(Records from a dataset)
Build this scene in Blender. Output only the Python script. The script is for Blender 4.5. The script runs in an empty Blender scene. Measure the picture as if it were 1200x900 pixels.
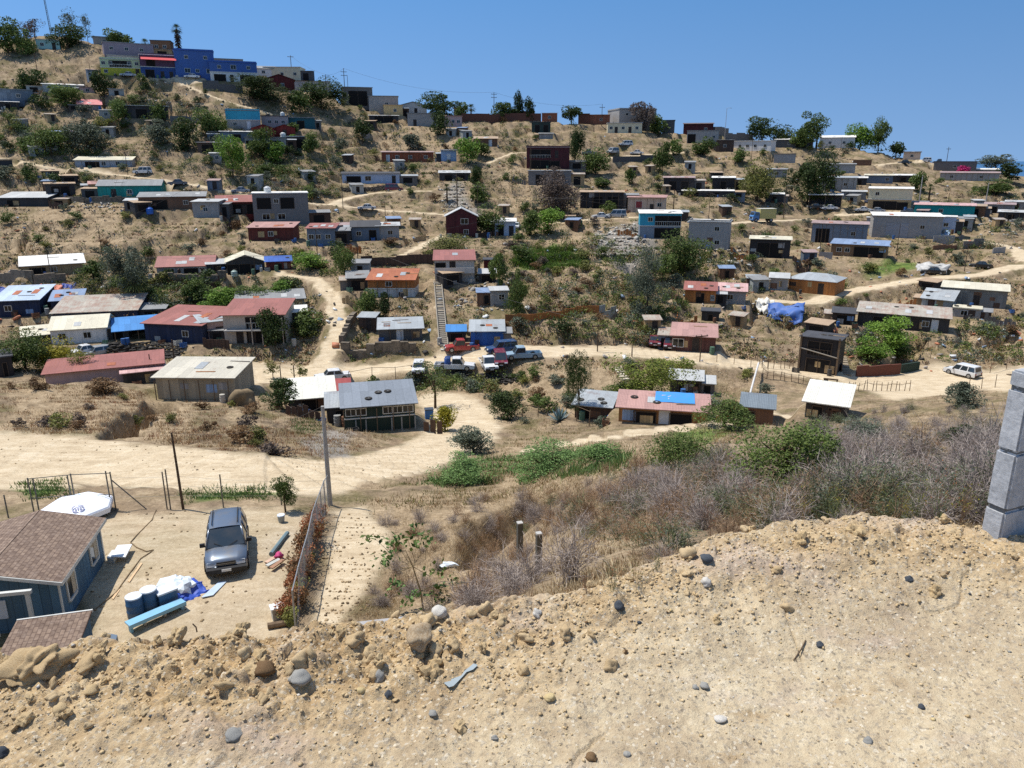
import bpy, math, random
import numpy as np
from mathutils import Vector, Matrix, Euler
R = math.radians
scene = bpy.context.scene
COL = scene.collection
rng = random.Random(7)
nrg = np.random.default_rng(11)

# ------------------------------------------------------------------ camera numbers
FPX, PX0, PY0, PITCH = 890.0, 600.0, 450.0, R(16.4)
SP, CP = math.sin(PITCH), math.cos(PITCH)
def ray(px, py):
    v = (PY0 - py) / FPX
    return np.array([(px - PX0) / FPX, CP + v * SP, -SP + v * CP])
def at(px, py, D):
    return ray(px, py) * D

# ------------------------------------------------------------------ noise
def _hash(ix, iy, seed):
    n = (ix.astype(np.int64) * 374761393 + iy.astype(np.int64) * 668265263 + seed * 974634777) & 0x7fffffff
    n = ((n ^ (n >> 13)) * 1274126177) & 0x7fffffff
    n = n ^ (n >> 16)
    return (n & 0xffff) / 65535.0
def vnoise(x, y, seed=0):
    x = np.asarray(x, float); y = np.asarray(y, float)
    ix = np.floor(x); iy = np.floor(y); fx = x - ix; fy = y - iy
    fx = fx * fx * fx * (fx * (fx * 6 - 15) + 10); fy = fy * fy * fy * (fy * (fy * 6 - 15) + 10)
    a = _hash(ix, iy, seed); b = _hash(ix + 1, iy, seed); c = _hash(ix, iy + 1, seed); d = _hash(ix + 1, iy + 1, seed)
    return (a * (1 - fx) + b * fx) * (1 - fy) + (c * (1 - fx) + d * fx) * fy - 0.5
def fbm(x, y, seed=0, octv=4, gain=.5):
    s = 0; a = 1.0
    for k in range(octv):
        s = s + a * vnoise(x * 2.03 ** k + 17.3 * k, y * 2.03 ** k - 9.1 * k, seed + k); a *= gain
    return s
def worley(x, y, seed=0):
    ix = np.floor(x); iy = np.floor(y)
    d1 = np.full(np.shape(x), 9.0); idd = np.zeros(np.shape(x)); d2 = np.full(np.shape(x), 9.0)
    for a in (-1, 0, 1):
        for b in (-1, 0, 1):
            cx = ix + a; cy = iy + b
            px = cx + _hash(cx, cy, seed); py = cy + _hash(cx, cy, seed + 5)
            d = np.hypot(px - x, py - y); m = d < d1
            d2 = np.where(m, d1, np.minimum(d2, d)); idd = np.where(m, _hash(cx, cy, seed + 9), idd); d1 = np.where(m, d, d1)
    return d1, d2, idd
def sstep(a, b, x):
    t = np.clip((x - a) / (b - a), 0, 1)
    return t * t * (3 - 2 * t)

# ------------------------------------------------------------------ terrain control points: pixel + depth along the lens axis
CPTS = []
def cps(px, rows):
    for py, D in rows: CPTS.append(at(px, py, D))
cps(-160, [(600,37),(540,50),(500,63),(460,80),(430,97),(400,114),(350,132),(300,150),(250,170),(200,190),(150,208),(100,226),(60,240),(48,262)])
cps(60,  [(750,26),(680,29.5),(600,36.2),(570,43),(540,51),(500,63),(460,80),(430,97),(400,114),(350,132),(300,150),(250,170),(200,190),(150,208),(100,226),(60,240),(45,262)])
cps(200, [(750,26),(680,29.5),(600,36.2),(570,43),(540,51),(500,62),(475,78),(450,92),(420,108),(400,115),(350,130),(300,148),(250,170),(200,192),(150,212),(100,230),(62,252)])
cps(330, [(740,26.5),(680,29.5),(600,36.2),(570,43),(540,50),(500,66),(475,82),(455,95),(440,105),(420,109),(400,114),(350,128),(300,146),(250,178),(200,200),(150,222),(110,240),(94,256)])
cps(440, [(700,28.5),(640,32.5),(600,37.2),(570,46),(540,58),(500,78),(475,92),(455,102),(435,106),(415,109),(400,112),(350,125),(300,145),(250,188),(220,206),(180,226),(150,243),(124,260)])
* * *
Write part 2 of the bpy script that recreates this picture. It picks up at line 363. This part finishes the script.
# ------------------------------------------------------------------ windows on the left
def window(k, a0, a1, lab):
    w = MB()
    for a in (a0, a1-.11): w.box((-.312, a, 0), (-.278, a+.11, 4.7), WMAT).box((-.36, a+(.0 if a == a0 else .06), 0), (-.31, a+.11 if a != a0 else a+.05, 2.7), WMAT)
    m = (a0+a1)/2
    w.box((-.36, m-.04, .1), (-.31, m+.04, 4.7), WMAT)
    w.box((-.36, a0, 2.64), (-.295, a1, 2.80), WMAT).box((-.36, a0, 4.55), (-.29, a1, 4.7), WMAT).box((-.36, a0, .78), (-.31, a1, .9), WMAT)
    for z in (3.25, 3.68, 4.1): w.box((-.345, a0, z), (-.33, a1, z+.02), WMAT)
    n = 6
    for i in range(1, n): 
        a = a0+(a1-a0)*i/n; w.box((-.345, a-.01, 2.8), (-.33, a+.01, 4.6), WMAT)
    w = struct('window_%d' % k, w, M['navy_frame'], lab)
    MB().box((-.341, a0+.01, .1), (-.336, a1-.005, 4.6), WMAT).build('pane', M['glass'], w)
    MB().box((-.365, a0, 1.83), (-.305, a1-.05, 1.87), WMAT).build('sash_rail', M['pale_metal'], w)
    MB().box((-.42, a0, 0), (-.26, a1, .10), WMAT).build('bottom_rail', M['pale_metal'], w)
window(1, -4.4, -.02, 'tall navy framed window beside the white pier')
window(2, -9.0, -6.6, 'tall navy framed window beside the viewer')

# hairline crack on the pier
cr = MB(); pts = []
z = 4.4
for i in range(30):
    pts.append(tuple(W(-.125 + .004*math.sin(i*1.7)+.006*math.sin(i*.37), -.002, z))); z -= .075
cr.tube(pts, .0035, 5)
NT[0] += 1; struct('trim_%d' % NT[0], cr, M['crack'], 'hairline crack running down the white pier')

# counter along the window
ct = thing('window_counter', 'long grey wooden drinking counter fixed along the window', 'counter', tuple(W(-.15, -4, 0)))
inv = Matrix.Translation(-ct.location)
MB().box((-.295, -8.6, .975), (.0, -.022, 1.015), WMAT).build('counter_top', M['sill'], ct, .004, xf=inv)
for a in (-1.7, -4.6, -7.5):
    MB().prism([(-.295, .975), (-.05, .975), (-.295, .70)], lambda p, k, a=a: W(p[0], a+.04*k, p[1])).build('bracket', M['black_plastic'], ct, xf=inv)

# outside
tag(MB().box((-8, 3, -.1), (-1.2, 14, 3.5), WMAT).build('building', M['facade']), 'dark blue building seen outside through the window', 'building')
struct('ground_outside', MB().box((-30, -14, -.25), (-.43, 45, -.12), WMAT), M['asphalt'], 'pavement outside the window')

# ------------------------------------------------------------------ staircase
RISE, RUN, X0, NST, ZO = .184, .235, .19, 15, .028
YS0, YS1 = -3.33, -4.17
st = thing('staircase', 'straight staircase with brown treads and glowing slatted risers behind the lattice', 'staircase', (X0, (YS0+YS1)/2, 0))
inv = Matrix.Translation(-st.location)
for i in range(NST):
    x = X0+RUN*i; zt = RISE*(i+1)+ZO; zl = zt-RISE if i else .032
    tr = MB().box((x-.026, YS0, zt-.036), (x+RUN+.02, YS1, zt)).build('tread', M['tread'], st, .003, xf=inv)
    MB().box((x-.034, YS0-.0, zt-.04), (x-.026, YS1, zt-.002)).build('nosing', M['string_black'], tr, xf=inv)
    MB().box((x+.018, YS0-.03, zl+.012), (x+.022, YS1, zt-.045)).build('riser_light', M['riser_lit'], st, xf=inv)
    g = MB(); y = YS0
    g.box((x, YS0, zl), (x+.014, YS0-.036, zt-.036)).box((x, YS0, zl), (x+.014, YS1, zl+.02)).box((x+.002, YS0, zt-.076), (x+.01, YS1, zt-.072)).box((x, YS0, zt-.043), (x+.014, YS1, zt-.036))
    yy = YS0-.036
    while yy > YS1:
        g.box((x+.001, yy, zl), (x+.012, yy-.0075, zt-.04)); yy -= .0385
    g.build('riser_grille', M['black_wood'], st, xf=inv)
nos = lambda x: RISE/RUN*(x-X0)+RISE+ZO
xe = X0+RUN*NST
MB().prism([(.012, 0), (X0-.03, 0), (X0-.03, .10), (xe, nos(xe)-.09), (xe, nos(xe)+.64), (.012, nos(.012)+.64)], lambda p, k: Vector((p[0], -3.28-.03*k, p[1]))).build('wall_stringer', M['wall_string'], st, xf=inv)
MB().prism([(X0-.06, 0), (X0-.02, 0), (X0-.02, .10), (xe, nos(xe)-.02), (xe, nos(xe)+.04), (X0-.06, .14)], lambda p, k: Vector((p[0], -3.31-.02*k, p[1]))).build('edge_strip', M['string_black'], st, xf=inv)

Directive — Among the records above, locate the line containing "Build this scene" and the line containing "return ray(px, py) * D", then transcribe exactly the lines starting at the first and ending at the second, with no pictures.

Complete response —
Build this scene in Blender. Output only the Python script. The script is for Blender 4.5. The script runs in an empty Blender scene. Measure the picture as if it were 1200x900 pixels.
import bpy, math, random
import numpy as np
from mathutils import Vector, Matrix, Euler
R = math.radians
scene = bpy.context.scene
COL = scene.collection
rng = random.Random(7)
nrg = np.random.default_rng(11)

# ------------------------------------------------------------------ camera numbers
FPX, PX0, PY0, PITCH = 890.0, 600.0, 450.0, R(16.4)
SP, CP = math.sin(PITCH), math.cos(PITCH)
def ray(px, py):
    v = (PY0 - py) / FPX
    return np.array([(px - PX0) / FPX, CP + v * SP, -SP + v * CP])
def at(px, py, D):
    return ray(px, py) * D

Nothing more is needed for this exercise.